Although the deep sea is still largely unexplored, it is becoming increasingly important for researchers and entrepreneurs. On the one hand, with regard to natural disasters, environmental pollution, and as an element of the global carbon cycle in connection with climate change – on the other hand, there is growing interest in ways to extract fossil fuels, mineral raw materials, and precious metals.
Marine robotics plays a significant role in all these areas of interest. It is concerned with developing of autonomous, deep-sea capable robots to provide insights into this hard-to-reach habitat.
match and GEOMAR develop controllable suction sampler for diving robots
This motivation led to a collaboration between the Institute of Assembly Technology (match) at Leibniz University Hannover and the Helmholtz Centre for Ocean Research Kiel (GEOMAR). The project, which started in November 2022, aims to combine the match’s accumulated experience in soft robotics and GEOMAR’s long-standing expertise in marine robotics.
The scientists want to equip already existing diving robots with a controllable suction device, which – compared to existing solutions – can enable fast and flexible sampling on the seafloor. In addition, a turret system will increase the number of samples that can be taken.
The ROV KIEL 6000, an unscrewed, remotely operated diving robot (see Figure 1), is used for sampling. Currently, the robot is equipped with a rigid hydraulic robotic arm to take samples from the seafloor using a passive suction sampler. However, this robotic arm is severely limited in its range and mobility.
Objectives: Accelerated sample collection, more cost-effective research deployments
Accelerated sampling in combination with a novel revolver sample container would significantly reduce the cost of research missions. For this, the actuated suction sampler must be at least 1.5 m long to reach the seafloor without the diving robot touching down on the bottom. A touchdown of the diving robot on the seafloor would stir up sediment and thus restrict the camera view. Furthermore, the suction sampler should withstand ocean currents of up to 5 m/s in any configuration and offer straightforward operation.
Challenges: The suction sampler must withstand pressure and saltwater
In addition to the darkness and the strong currents that can occur on the seabed, the high pressure, in particular, is a challenge for the development of the system. The plan is for the suction sampler of the diving robot to operate at a depth of up to 6000 m and thus have to withstand a pressure of 600 bar. To achieve this, the entire system must be pressure-neutral, and all materials used must therefore be incompressible and free of air pockets.
Since metals corrode very quickly in salt water, the suction sampler will be made mainly of plastic and silicone. This has the additional advantage that the overall weight of the submersible robot is not significantly increased by equipping it with the suction sampler, and the suction sampler is virtually buoyancy-neutral.
Hydraulic actuation with seawater is provided for the suction sampler. On the one hand, pneumatic actuation, which is used in most soft robots, is impossible due to the high ambient pressure. On the other hand, classic hydraulic oil cannot be used as a pressure medium, as this would pose a risk to the environment if the system were damaged.

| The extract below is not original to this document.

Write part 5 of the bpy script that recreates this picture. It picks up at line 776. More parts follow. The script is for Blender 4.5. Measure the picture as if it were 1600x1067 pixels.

Future vision: Soft marine robotics for exploring the world’s oceans
The emerging field of soft marine robotics offers unique opportunities to develop new methods for discovering and exploring the depths of the world’s oceans.
What is unique about the project presented here is that it is not just a matter of developing a concept, but a system that can be used in practice, combined with various diving robots and adapted modularly to the appropriate research missions.
Before the prototype can be developed and tested, however, fundamental studies must first be conducted. This includes the question of how the advantages of soft robotics (in the air) can be used underwater – but also what difficulties arise when adapting soft robotics concepts for the deep sea and how these can be solved.